Cabría interpretar su amplia victoria electoral como el triunfo de una agenda oculta, que incluye la imposición de la sharía, la limitación de los derechos de las mujeres e incluso la persecución de las minorías religiosas, sobre todo los cristianos. El peso de los islamistas más radicales, los salafistas, dispuestos a revivir la literalidad de las normas coránicas catorce siglos después, sitúa al grueso del islamismo en el centro político, a pesar de que sea más que discutible el calificativo de moderado con que se le suele caracterizar. Pero frente a estas premoniciones negativas cabe también considerar la cura de realismo que están sufriendo los dirigentes islamistas, enfrentados a economías en muy mal estado y a exigencias de trabajo y mejores condiciones de vida por parte de los ciudadanos que les están conduciendo al poder. En muy poco tiempo, estos dirigentes están aceptando con todas sus consecuencias la sociedad de mercado, la realidad de la globalización, los límites a las soberanías nacionales y el peso abrumador de las realidades geopolíticas de más difícil digestión.
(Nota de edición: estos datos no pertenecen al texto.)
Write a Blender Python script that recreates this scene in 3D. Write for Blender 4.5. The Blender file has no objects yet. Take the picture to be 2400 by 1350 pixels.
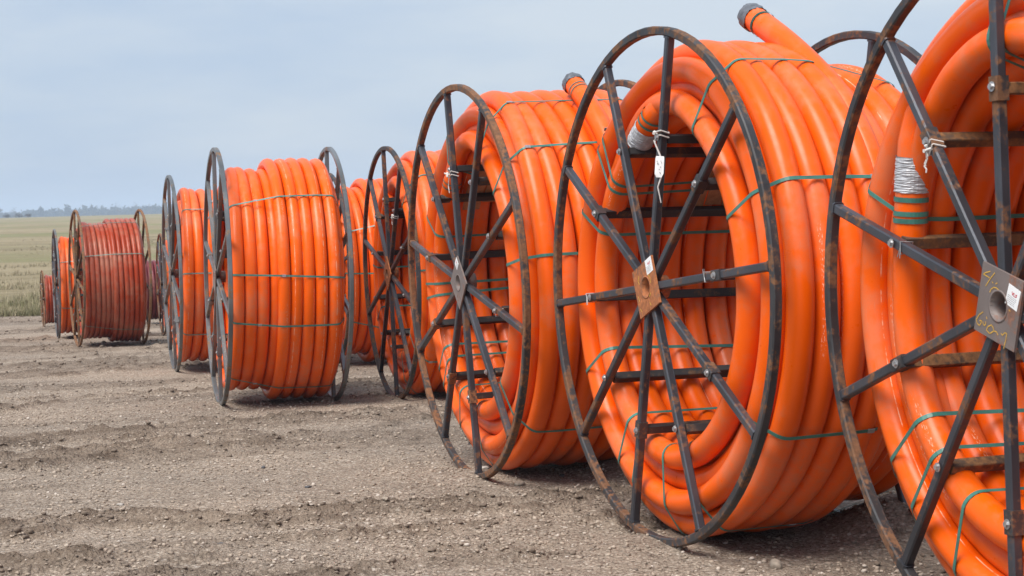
import bpy, math, random
import numpy as np
from mathutils import Matrix, Vector

# ------------------------------------------------------------------ camera, sky, sun, exposure
scene = bpy.context.scene
EYE = 1.80
roll, pitch = math.radians(-1.483), math.radians(2.804)
cr, sr, cp, sp = math.cos(roll), math.sin(roll), math.cos(pitch), math.sin(pitch)
Rx = np.array([[1, 0, 0], [0, cp, -sp], [0, sp, cp]])
Rz = np.array([[cr, -sr, 0], [sr, cr, 0], [0, 0, 1]])
M = Rz @ Rx                                   # level frame (x right, y down, z forward) -> camera
lev = lambda v: Vector((v[0], v[2], -v[1]))   # level frame -> Blender
right, down, fwd = lev(M[0]), lev(M[1]), lev(M[2])
cam_data = bpy.data.cameras.new('camera')
cam = bpy.data.objects.new('camera', cam_data)
scene.collection.objects.link(cam)
mw = Matrix((( right.x, -down.x, -fwd.x, 0), (right.y, -down.y, -fwd.y, 0), (right.z, -down.z, -fwd.z, EYE), (0, 0, 0, 1)))
cam.matrix_world = mw
cam_data.sensor_width = 36.0
cam_data.lens = 3978.0 / 2400.0 * 36.0
cam_data.clip_start = 0.1
cam_data.clip_end = 12000
cam_data.dof.use_dof = True
cam_data.dof.focus_distance = 12.0
cam_data.dof.aperture_fstop = 9.0
scene.camera = cam

SUN_EL, SUN_AZ = math.radians(58), math.radians(218)     # azimuth measured clockwise from +Y: behind the camera, to its left
world = bpy.data.worlds.new('World')
scene.world = world
world.use_nodes = True
wn, wl = world.node_tree.nodes, world.node_tree.links
wn.clear()
w_out = wn.new('ShaderNodeOutputWorld')
w_bg = wn.new('ShaderNodeBackground'); w_bg.inputs['Strength'].default_value = 0.1
w_sky = wn.new('ShaderNodeTexSky'); w_sky.sky_type = 'NISHITA'; w_sky.sun_disc = False
w_sky.sun_elevation = SUN_EL; w_sky.sun_rotation = SUN_AZ
w_sky.air_density = 1.0; w_sky.dust_density = 2.0; w_sky.ozone_density = 1.5
w_tc = wn.new('ShaderNodeTexCoord')
w_map = wn.new('ShaderNodeMapping'); w_map.inputs['Scale'].default_value = (2.0, 2.0, 9.0)
w_noise = wn.new('ShaderNodeTexNoise'); w_noise.inputs['Scale'].default_value = 2.2
w_noise.inputs['Detail'].default_value = 7; w_noise.inputs['Roughness'].default_value = 0.55
w_ramp = wn.new('ShaderNodeValToRGB')
w_ramp.color_ramp.elements[0].position = 0.33; w_ramp.color_ramp.elements[0].color = (4.05, 5.0, 6.4, 1)
w_ramp.color_ramp.elements[1].position = 0.66; w_ramp.color_ramp.elements[1].color = (5.45, 6.05, 6.75, 1)
w_mix = wn.new('ShaderNodeMixRGB'); w_mix.inputs[0].default_value = 0.84
wl.new(w_tc.outputs['Generated'], w_map.inputs['Vector'])
wl.new(w_map.outputs['Vector'], w_noise.inputs['Vector'])
wl.new(w_noise.outputs['Fac'], w_ramp.inputs['Fac'])
wl.new(w_sky.outputs['Color'], w_mix.inputs[1])
wl.new(w_ramp.outputs['Color'], w_mix.inputs[2])
wl.new(w_mix.outputs['Color'], w_bg.inputs['Color'])
wl.new(w_bg.outputs['Background'], w_out.inputs['Surface'])

sun_data = bpy.data.lights.new('sun', 'SUN')
sun_data.energy = 4.0
sun_data.angle = math.radians(34)
sun_data.color = (1.0, 0.95, 0.88)
sun = bpy.data.objects.new('sun', sun_data)
scene.collection.objects.link(sun)
sdir = Vector((math.sin(SUN_AZ) * math.cos(SUN_EL), math.cos(SUN_AZ) * math.cos(SUN_EL), math.sin(SUN_EL)))
sun.rotation_euler = sdir.to_track_quat('Z', 'Y').to_euler()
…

No es una casualidad el caso excepcional de Siria, único país donde las revueltas que empezaron en marzo de 2011 han seguido creciendo, con más de 7.000 muertos de por medio, en un doloroso equilibrio de fuerzas que permite al régimen mantenerse en pie pero sin capacidad para liquidar a la oposición en la calle. Nada que ver con los súbitos derrocamientos de Ben Ali y Mubarak. Tampoco con la guerra civil que prendió rápidamente en Libia. Ni siquiera con la lenta caída de Saleh en Yemen. El régimen sirio se mantiene gracias a la consistencia de un complejo sistema de equilibrio de poderes interiores, entre sus minorías étnico-religiosas, e internacionales, basado en su solitaria resistencia frente a Israel y su alianza con Irán, con Rusia y China como contrafuertes.
A pesar de la matanza siria, poco se puede objetar a lo que han dado de sí las revueltas árabes en poco más de un año. Si comparamos la cosecha ya recogida por estas revoluciones de 2011 con las de 1989 limitaremos nuestro derecho a la decepción. Hubo varias guerras en los Balcanes, hasta diez años después, además de las de Chechenia y Georgia. Si exceptuamos los países que entraron en la UE, basta con ver el estado en que se encuentran ahora los miembros de la antigua Unión Soviética. Un año después, esto no ha hecho más que empezar en el mundo árabe. Queda mucho por hacer. Y hay que aprender de las decepciones. Para dejarlas para más adelante.